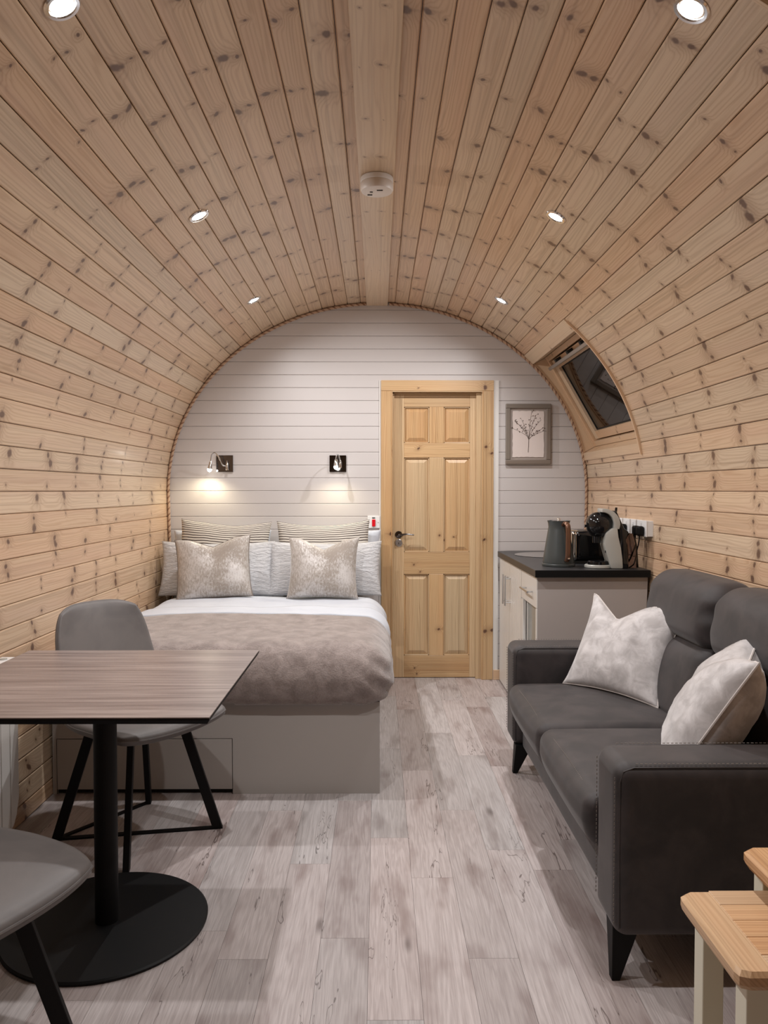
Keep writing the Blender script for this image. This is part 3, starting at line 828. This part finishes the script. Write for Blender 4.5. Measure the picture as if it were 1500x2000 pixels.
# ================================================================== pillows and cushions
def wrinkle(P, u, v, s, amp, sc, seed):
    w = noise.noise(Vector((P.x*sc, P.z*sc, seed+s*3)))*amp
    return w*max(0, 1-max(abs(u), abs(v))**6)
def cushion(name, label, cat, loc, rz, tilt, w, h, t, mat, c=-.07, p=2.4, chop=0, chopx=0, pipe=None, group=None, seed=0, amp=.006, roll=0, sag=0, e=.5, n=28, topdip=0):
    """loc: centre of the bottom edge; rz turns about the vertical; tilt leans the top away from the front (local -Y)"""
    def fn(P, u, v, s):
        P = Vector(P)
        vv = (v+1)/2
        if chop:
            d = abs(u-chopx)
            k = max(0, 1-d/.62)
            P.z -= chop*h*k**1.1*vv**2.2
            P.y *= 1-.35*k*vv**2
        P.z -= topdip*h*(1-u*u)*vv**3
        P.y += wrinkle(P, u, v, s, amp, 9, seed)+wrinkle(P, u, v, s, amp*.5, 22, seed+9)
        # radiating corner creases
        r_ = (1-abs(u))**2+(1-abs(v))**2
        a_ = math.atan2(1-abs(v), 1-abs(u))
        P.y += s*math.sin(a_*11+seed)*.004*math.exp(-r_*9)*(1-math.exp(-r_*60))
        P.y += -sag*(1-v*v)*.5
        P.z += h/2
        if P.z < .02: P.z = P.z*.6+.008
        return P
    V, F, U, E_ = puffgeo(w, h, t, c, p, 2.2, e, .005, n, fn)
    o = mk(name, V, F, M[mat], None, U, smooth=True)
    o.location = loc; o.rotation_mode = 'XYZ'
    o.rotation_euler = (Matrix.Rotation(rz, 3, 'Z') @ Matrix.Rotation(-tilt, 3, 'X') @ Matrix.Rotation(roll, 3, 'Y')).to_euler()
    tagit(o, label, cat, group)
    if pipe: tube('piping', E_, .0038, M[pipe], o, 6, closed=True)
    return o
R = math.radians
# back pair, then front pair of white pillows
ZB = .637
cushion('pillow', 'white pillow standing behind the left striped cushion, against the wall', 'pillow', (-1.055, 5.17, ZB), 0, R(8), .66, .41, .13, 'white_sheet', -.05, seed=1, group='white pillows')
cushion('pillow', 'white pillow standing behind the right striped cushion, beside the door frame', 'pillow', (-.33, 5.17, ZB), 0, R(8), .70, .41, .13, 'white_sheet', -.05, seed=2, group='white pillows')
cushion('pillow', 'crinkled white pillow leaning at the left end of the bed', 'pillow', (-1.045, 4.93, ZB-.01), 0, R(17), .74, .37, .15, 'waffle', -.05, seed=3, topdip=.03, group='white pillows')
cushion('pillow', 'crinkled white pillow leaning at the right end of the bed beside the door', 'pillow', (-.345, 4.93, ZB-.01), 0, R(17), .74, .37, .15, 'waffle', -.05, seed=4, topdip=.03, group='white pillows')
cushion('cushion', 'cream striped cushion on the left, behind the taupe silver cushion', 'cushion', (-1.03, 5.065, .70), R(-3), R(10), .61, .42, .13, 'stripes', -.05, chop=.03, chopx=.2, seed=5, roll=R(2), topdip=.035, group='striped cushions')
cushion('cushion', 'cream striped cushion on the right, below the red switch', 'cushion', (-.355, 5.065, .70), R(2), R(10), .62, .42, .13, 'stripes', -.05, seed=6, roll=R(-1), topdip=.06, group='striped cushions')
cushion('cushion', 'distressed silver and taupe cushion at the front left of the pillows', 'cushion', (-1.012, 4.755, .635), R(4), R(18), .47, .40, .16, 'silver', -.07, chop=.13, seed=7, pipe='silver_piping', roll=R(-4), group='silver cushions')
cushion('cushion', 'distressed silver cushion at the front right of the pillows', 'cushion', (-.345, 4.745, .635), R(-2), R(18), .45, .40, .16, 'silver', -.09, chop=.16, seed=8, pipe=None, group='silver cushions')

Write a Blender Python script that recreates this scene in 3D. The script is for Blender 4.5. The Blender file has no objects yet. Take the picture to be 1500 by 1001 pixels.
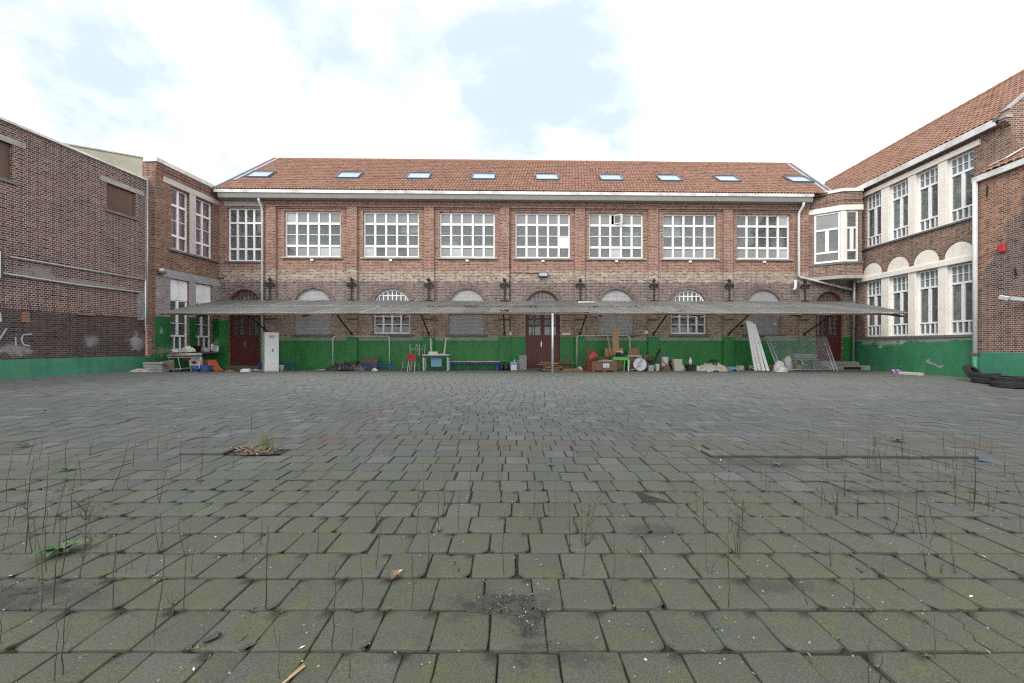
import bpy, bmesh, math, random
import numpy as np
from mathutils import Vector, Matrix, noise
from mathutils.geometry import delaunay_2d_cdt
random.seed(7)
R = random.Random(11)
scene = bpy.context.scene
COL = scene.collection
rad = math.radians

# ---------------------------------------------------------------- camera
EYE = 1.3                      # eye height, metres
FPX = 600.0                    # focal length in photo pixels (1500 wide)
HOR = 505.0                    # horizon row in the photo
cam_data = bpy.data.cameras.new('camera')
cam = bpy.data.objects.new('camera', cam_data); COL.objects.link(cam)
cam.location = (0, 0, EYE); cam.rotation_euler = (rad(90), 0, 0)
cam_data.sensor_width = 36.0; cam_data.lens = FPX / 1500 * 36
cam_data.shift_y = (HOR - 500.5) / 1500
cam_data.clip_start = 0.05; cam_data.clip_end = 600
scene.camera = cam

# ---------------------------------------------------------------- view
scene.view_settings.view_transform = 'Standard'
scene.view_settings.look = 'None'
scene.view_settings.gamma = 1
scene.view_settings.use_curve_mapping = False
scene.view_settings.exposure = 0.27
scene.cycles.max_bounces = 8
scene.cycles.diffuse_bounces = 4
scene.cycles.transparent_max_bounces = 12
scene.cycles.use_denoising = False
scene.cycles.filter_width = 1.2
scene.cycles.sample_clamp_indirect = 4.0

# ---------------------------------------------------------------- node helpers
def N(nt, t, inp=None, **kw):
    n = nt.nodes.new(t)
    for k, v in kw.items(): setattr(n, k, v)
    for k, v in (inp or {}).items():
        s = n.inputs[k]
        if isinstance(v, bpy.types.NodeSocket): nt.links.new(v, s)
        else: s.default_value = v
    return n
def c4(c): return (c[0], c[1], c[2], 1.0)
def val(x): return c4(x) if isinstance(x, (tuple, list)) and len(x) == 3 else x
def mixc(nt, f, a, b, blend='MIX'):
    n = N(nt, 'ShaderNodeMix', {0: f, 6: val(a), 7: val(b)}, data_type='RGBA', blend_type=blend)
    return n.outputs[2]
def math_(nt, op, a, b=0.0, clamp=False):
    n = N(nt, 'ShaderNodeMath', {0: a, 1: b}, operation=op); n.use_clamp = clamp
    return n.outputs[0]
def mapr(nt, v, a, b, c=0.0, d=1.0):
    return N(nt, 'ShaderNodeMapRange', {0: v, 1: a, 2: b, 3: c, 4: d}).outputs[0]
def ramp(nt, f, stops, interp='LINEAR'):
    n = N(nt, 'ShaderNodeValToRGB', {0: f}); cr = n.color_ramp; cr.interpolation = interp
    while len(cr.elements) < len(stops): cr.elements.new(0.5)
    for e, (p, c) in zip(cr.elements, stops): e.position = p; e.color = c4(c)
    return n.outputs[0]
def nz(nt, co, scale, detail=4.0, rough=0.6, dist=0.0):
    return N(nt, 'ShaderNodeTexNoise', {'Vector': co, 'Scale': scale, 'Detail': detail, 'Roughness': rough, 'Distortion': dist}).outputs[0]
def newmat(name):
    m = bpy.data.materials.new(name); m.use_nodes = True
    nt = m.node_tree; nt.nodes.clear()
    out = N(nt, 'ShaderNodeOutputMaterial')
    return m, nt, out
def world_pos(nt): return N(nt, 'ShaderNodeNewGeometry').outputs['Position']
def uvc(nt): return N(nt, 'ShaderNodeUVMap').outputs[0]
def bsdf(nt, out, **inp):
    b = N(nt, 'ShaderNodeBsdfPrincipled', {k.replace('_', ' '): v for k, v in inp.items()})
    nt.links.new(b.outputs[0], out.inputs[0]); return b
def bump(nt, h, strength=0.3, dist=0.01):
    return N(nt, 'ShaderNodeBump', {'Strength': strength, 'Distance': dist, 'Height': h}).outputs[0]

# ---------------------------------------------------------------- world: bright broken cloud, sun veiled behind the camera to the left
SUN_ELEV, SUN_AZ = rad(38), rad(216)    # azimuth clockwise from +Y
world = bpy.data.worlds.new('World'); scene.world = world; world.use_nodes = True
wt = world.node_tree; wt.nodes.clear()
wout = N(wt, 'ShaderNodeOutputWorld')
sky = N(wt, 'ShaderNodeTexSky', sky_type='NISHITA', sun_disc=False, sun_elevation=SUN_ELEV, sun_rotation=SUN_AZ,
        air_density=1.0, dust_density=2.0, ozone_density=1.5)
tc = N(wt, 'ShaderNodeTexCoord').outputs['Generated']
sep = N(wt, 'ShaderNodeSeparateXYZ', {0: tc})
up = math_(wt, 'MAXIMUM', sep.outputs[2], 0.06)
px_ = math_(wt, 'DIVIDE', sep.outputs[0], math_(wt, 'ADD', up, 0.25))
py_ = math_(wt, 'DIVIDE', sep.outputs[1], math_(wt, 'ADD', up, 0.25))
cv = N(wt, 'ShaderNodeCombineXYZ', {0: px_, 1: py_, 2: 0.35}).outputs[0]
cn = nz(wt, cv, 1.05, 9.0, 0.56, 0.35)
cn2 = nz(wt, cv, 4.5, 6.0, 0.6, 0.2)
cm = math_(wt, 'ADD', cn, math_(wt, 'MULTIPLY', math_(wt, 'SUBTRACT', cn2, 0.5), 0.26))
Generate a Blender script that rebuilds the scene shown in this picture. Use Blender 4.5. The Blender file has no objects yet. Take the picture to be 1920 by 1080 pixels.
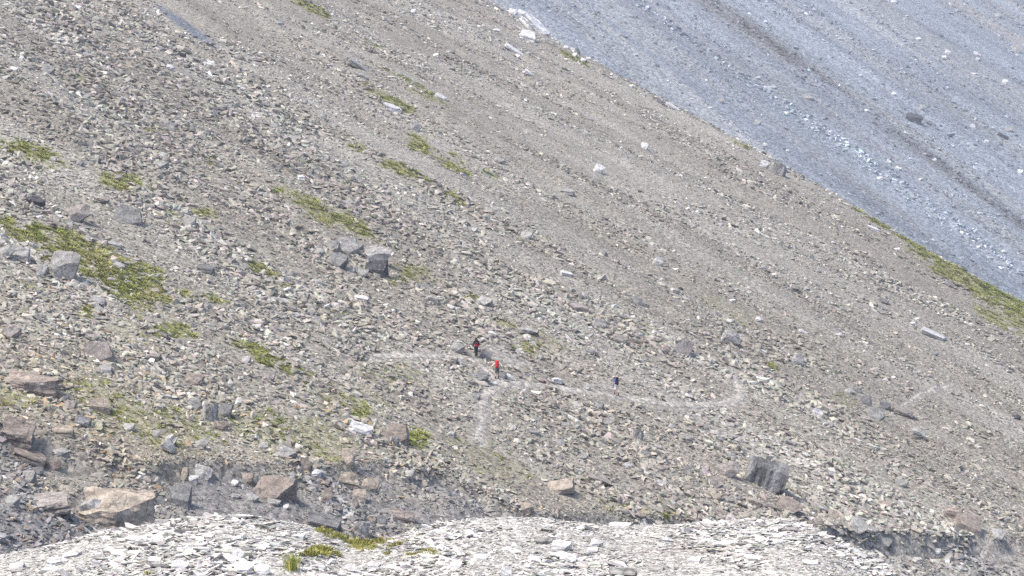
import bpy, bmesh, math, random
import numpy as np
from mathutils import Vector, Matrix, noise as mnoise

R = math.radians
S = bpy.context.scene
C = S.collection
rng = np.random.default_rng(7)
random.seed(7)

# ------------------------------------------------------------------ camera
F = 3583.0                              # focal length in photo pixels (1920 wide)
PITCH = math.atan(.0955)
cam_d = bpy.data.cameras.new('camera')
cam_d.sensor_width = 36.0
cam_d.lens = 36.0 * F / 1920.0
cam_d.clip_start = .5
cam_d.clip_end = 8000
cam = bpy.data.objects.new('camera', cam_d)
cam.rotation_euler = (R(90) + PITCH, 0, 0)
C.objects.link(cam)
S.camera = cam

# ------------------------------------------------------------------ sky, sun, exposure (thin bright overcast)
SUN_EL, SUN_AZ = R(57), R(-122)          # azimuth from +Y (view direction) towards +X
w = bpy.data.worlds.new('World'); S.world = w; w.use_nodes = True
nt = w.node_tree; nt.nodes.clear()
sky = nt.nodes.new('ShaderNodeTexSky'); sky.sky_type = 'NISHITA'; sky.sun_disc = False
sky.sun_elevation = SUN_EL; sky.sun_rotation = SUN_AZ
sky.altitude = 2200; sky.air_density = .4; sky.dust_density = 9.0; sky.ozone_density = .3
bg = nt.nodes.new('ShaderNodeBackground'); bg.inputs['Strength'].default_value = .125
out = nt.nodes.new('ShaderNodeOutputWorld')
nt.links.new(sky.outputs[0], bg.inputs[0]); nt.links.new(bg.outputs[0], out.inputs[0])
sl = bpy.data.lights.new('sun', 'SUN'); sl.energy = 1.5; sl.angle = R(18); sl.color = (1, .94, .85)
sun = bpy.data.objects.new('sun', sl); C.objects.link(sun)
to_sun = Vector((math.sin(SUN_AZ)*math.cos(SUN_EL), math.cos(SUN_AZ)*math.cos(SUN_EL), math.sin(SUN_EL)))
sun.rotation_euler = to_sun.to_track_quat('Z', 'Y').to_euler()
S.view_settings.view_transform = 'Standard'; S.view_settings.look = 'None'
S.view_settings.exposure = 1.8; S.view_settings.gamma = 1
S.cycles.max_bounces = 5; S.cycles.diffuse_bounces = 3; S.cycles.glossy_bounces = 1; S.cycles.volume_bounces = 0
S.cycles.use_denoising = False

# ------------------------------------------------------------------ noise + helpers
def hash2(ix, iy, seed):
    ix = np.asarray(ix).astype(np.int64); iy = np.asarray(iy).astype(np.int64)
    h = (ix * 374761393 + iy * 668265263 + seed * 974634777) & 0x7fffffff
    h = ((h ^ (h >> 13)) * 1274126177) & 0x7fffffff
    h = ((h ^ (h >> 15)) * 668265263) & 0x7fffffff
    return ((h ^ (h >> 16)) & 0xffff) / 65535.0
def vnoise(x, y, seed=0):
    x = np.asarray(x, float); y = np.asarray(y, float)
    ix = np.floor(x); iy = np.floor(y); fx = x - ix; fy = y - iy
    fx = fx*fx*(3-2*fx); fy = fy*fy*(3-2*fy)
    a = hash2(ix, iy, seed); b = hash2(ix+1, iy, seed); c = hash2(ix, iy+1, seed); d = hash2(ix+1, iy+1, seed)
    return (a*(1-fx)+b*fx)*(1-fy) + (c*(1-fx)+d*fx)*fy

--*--

WHAT TO DO
Repeat only the lines from the one with "Write a Blender" down to the one with "rad = math.radians", word for word and both included, and leave the pictures out.

RESPONSE TO THE TASK
Write a Blender Python script that recreates this scene in 3D. The script is for Blender 4.5. The Blender file has no objects yet. Take the picture to be 1500 by 1001 pixels.
import bpy, bmesh, math, random
import numpy as np
from mathutils import Vector, Matrix, noise
from mathutils.geometry import delaunay_2d_cdt
random.seed(7)
R = random.Random(11)
scene = bpy.context.scene
COL = scene.collection
rad = math.radians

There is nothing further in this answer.